The latest entry is the documentary “The Green Prince,” which describes the strangest handler/informant pairing yet, exceeding just about anything a screenwriter could think up.

The title character is Mosab Hassan Yousef, the eldest son of one of the founders of Hamas, who grew up fighting under its green banner for the destruction of Israel.

This son of terrorist royalty, raised in the belief that “collaborating with Israel is more shameful than raping your mother,” went on to become the prize informer for his father’s enemies.

His Shin Bet handler was Gonen Ben Yitzhak, whose unorthodox methods eventually led to his discharge from the agency.

Implanting Yousef into the heart of the enemy’s operations was a tremendous coup for Shin Bet, and he was handled with kid gloves.

“It was as if the son of the Israeli prime minister were spying for Hamas,” Ben Yitzhak noted in an interview with the Journal, joined by director-writer Nadav Schirman. Yousef was also slated to participate in the interview, but dropped out due to illness, according to the film’s spokeswoman.

The film, a German-Israeli-British co-production, is based on Yousef’s autobiography, “Son of Hamas.” Schirman had long envisioned a documentary on this theme and had a ready-made cast in the two principals.

Yousef was first arrested in the mid-1990s for buying illegal weapons, and Ben Yitzhak was assigned to be his chief interrogator. Both the prisoner and the Shin Bet agent realized that the security agency had a prize catch on its hands, yet an initial attempt to turn the son against the father was rejected out of hand.

The gradual change in Yousef’s attitude apparently was based on two factors. One was his growing disillusionment with Hamas — its indiscriminate use of suicide bombers and the harsh treatment it meted out to its own people. He came to believe that he could help save both Palestinian and Israeli lives by working against Hamas.

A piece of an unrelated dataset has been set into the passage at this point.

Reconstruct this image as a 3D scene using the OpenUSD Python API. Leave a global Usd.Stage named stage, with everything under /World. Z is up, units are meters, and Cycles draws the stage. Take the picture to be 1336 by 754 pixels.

The other, more intriguing, influence was the sense of mutual trust that slowly developed between the handler and the source.

Contrary to frequent assumptions, enemies rarely turn into reliable informers as a result of torture, threats to their families or bribes.

Ben Yitzhak follows a basic working rule that “if you blackmail your source, he will betray you.” Even when following that rule, only about one in 100 attempts to enlist the services of an enemy informer succeed, according to the former agent.

The key to success, said Ben Yitzhak, who holds a degree in psychology, is not only to fully understand the other’s perspective, but also “to be like an olive tree, nurturing and giving food [to the informer].”

If Yousef took the bigger risks in the relationship, Ben Yitzhak also had something to lose. To prove his trust in Yousef, the agent violated a basic Shin Bet rule never to meet with an informant without a weapon or a backup bodyguard.

Shin Bet fired Ben Yitzhak after 10 years of service, which, he said, “was painful and shameful.” However, he subsequently became a lawyer and celebrity, and remains a regular on Israeli talk shows.

Yousef worked with Shin Bet from 1997 to 2007, then decided on a radical life change. He moved to San Diego, where he found himself without friends or work. “Nobody believed my story, so I decided to go public and write it up myself,” he said. 

Schirman said he hopes his film will convey the idea that “individuals who have the guts to go against their own systems and speak up can succeed where politicians fail, in establishing a relationship of trust.”

While Yousef’s book was widely praised as a page-turner, as a film, “The Green Prince” is a rather static production. Except for some brief archival and repeated drone surveillance footage, the film mainly depends on the talking heads of the two principals, speaking directly to the camera and, in the case of Yousef, showing little emotion.